Top 4 Advantages of Private Money Loans
Private money loans mostly refer to loans provided by
non-institutional lenders. Such lenders mostly involve private investors or
companies. If you are seeking a short-term loan to purchase a fix and flip or
rehab property, then you may want to consider turning to a private money
lender.
Benefits of Private Money Loans
There are many benefits offered by
private money loans. These include:
·
Faster
Access to Funds: You can get private
money loans much faster than from regular financial institutions. If you turn
to a bank for a loan, you will most likely have to wait a minimum of 30 days to
receive funding. In addition to the longer wait times, the required
documentation and application process can be quite tedious. In contrast, you
can get a loan from a private lender much quicker. Not only is the list of required documents
required by a private lender minimal, but you will interact directly with the
lender which streamlines the approval process.

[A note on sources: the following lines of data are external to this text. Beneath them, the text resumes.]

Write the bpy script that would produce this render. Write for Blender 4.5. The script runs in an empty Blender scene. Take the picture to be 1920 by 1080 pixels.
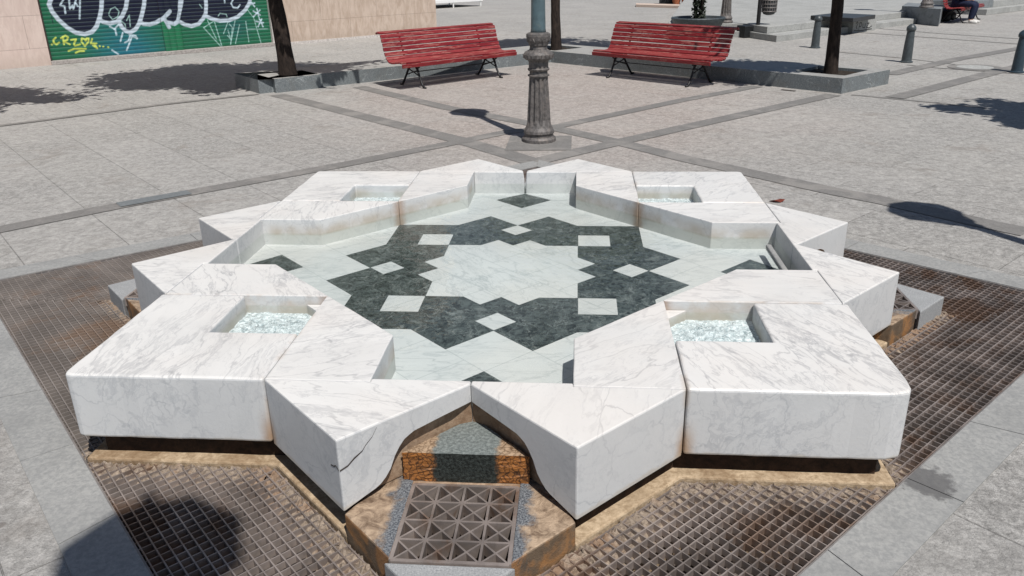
import bpy, bmesh, math, random
import numpy as np
from mathutils import Vector, Matrix
random.seed(7)
PI = math.pi
scene = bpy.context.scene
COL = scene.collection
S = 1.5                      # metres per module of the fountain (half the side of its central square)

# ------------------------------------------------------------------ camera
CX, CY, CZ = 0.24189633 * S, -2.60051899 * S, (0.920702285 + 0.25) * S
yaw, pitch, roll, FPX, VOFF = -0.0864730281, 0.368338529, -0.0201784965, 1469.81707, -43.7782893
fwd = Vector((math.sin(yaw) * math.cos(pitch), math.cos(yaw) * math.cos(pitch), -math.sin(pitch)))
rgt = Vector((math.cos(yaw), -math.sin(yaw), 0))
upv = rgt.cross(fwd)
R2 = rgt * math.cos(roll) + upv * math.sin(roll)
U2 = -rgt * math.sin(roll) + upv * math.cos(roll)
cam = bpy.data.cameras.new('camera')
cam.lens = 36 * FPX / 1920
cam.sensor_width = 36
cam.shift_y = VOFF / 1920
cam.clip_start = 0.05
cam.clip_end = 1000
camo = bpy.data.objects.new('camera', cam)
COL.objects.link(camo)
camo.matrix_world = Matrix(((R2.x, U2.x, -fwd.x, CX), (R2.y, U2.y, -fwd.y, CY), (R2.z, U2.z, -fwd.z, CZ), (0, 0, 0, 1)))
scene.camera = camo


def gp(u, v, z=0.0):
    """point of the plaza (height z) that was surveyed at u, v of the 1920 px photograph"""
    d = fwd + R2 * ((u - 960) / FPX) + U2 * ((540 - (v - VOFF)) / FPX)
    k = (z - CZ) / d.z
    return Vector((CX + k * d.x, CY + k * d.y, z))


# ------------------------------------------------------------------ light
world = bpy.data.worlds.new('World')
scene.world = world
world.use_nodes = True
wn = world.node_tree
bg = wn.nodes['Background']
sky = wn.nodes.new('ShaderNodeTexSky')
sky.sky_type = 'NISHITA'
sky.sun_disc = False
SUN_EL = math.radians(59)
SH = math.radians(119)                         # direction in which shadows fall, from +x
tosun = Vector((-math.cos(SH) * math.cos(SUN_EL), -math.sin(SH) * math.cos(SUN_EL), math.sin(SUN_EL)))
sky.sun_elevation = SUN_EL
sky.sun_rotation = math.atan2(tosun.x, tosun.y)
sky.altitude = 600
sky.air_density = 1.0
sky.dust_density = 0.8
wn.links.new(sky.outputs[0], bg.inputs[0])
bg.inputs[1].default_value = 0.066
sl = bpy.data.lights.new('sun', 'SUN')
sl.energy = 4.95
sl.angle = math.radians(0.53)
sl.color = (1.0, 0.972, 0.93)
slo = bpy.data.objects.new('sun', sl)
COL.objects.link(slo)
slo.location = (4, -6, 12)
slo.rotation_euler = (-tosun).to_track_quat('-Z', 'Y').to_euler()
scene.view_settings.view_transform = 'Standard'
scene.view_settings.look = 'None'
scene.view_settings.exposure = 0
scene.view_settings.gamma = 1


# ------------------------------------------------------------------ materials
class M:
    def __init__(s, name, rough=0.6, spec=0.3, metal=0.0):
        s.m = bpy.data.materials.new(name)
        s.m.use_nodes = True
        s.t = s.m.node_tree
        s.b = s.t.nodes['Principled BSDF']
        s.out = s.t.nodes['Material Output']
        s.b.inputs['Roughness'].default_value = rough
        s.b.inputs['Specular IOR Level'].default_value = spec
        s.b.inputs['Metallic'].default_value = metal
        s.tc = s.t.nodes.new('ShaderNodeTexCoord')
        s.co = s.tc.outputs['Object']

    def n(s, k, **kw):
        x = s.t.nodes.new('ShaderNode' + k)
        for a, v in kw.items():
            setattr(x, a, v)
        return x

    def L(s, a, b):
        s.t.links.new(a, b)

    def put(s, inp, v):
        if isinstance(v, (int, float)):
            inp.default_value = v
        elif isinstance(v, (tuple, list)):
            inp.default_value = tuple(v) + (1,) if len(v) == 3 and len(inp.default_value) == 4 else v
        else:
            s.L(v, inp)

    def math(s, op, a, b=0.0, c=0.0, clamp=False):
        x = s.n('Math', operation=op, use_clamp=clamp)
        s.put(x.inputs[0], a); s.put(x.inputs[1], b); s.put(x.inputs[2], c)
        return x.outputs[0]

    def vmath(s, op, a, b=(0, 0, 0)):
        x = s.n('VectorMath', operation=op)
        s.put(x.inputs[0], a); s.put(x.inputs[1], b)
        return x.outputs['Value'] if op in ('LENGTH', 'DISTANCE', 'DOT_PRODUCT') else x.outputs[0]

    def mapping(s, v, scale=(1, 1, 1), rot=(0, 0, 0), loc=(0, 0, 0)):
        x = s.n('Mapping')
        s.put(x.inputs[0], v)
        x.inputs['Scale'].default_value = scale
        x.inputs['Rotation'].default_value = rot
        x.inputs['Location'].default_value = loc
        return x.outputs[0]

    def noise(s, scale, detail=4, rough=0.55, dist=0.0, v=None, color=False):
        x = s.n('TexNoise')
        x.inputs['Scale'].default_value = scale
        x.inputs['Detail'].default_value = detail
        x.inputs['Roughness'].default_value = rough
        x.inputs['Distortion'].default_value = dist
        s.put(x.inputs['Vector'], s.co if v is None else v)
        return x.outputs[1 if color else 0]

    def voro(s, scale, feature='F1', v=None, rnd=1.0):
        x = s.n('TexVoronoi', feature=feature)
        x.inputs['Scale'].default_value = scale
        x.inputs['Randomness'].default_value = rnd
        s.put(x.inputs['Vector'], s.co if v is None else v)
        return x.outputs['Distance']

    def ramp(s, v, a, b, lo=0.0, hi=1.0):
        x = s.n('MapRange')
        x.interpolation_type = 'SMOOTHSTEP'
        s.put(x.inputs[0], v)
        x.inputs[1].default_value = a; x.inputs[2].default_value = b
        x.inputs[3].default_value = lo; x.inputs[4].default_value = hi
        return x.outputs[0]

    def mix(s, f, a, b, mode='MIX'):
        x = s.n('Mix', data_type='RGBA', blend_type=mode)
        s.put(x.inputs[0], f)
        s.put(x.inputs[6], a); s.put(x.inputs[7], b)
        return x.outputs[2]

    def xyz(s, v=None):
        x = s.n('SeparateXYZ')
        s.put(x.inputs[0], s.co if v is None else v)
        return x.outputs

    def color(s, c):
        s.put(s.b.inputs['Base Color'], c)

    def rough(s, v):
        s.put(s.b.inputs['Roughness'], v)

    def bump(s, h, strength=0.3, dist=0.01, prev=None):
        x = s.n('Bump')
        x.inputs['Strength'].default_value = strength
        x.inputs['Distance'].default_value = dist
        s.put(x.inputs['Height'], h)
        if prev is not None:
            s.L(prev, x.inputs['Normal'])
        s.L(x.outputs[0], s.b.inputs['Normal'])
        return x.outputs[0]


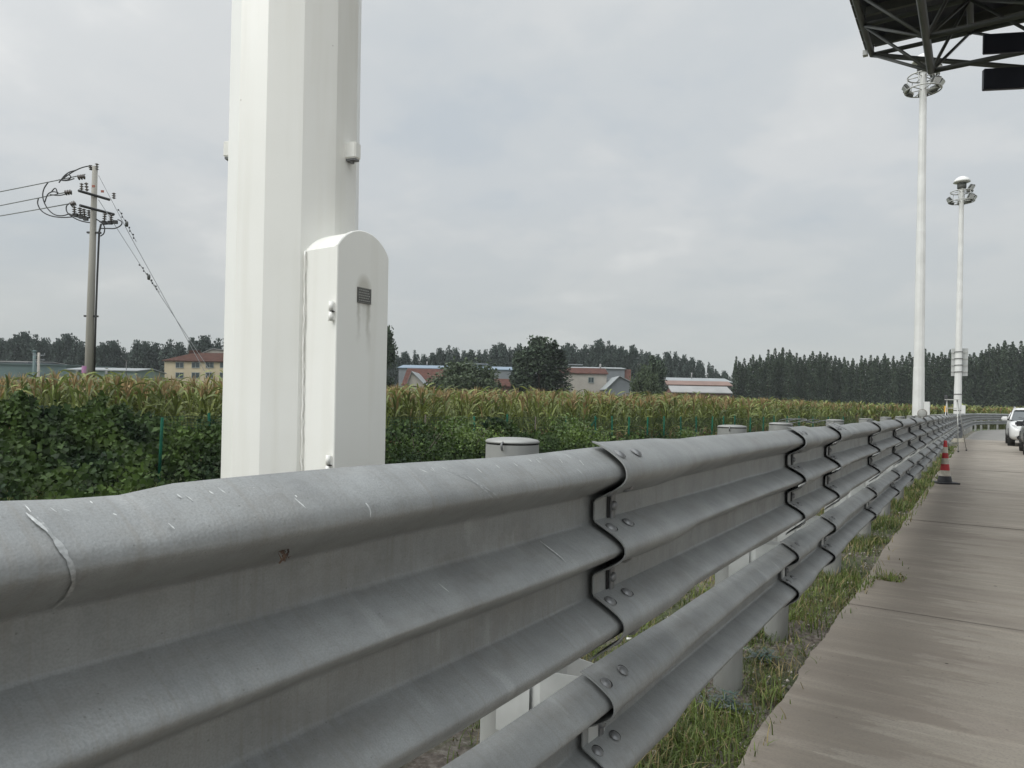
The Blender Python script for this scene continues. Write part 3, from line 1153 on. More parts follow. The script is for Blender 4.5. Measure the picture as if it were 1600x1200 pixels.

If you provide the requested
documentation in a timely manner, a private lender can typically fund your loan
in a week.
·
Get A Competitive
Advantage: Private money loans can give you an incredible advantage when
you are trying to buy a property in a competitive market. If there are multiple
parties interested in a hot real estate investment deal, the early bird is
likely to get the worm. Fast funding equals access to profitable properties,
and a hard money lender is a great partner to have in these situations. If the
private lender finds value in the property and you have enough equity in the
deal, you can get funding lightning fast compared to a traditional bank.
·
Simplified
Repayment Terms: You will have
greater flexibility in structuring the repayments with a private money lender
than with a financial institution. If you take out a loan with a large
financial institution, the repayment terms are set out by the bank as per their
defined policies. Though some adjustments may be made, most of the time you
will have to accept the repayment structure set by the bank. On the other hand,
you are likely able to work out a mutually agreeable repayment term with a
private lender.
·
Avoid
Unnecessary Charges: You can avoid paying unnecessary charges when you opt
for private money loans. For example, many major lending institutions often
have a prepayment penalty clause. This means that if you decide to repay the
loan amount in full before the expiration of the loan, then you may be subject
to a penalty fee. You are not likely to face this issue with private lenders. If
you come by some extra money, say from the sale of another investment property,
you can easily pay down your hard money loan with your private lender without
facing fees.
If you are in the real estate
investment industry and consider a private money loan to be in your best
interest, the next step is to find a reputable lender. Check the track record
of the private lenders in your area and do thorough research on their company
and try to obtain some testimonials from previous borrowers.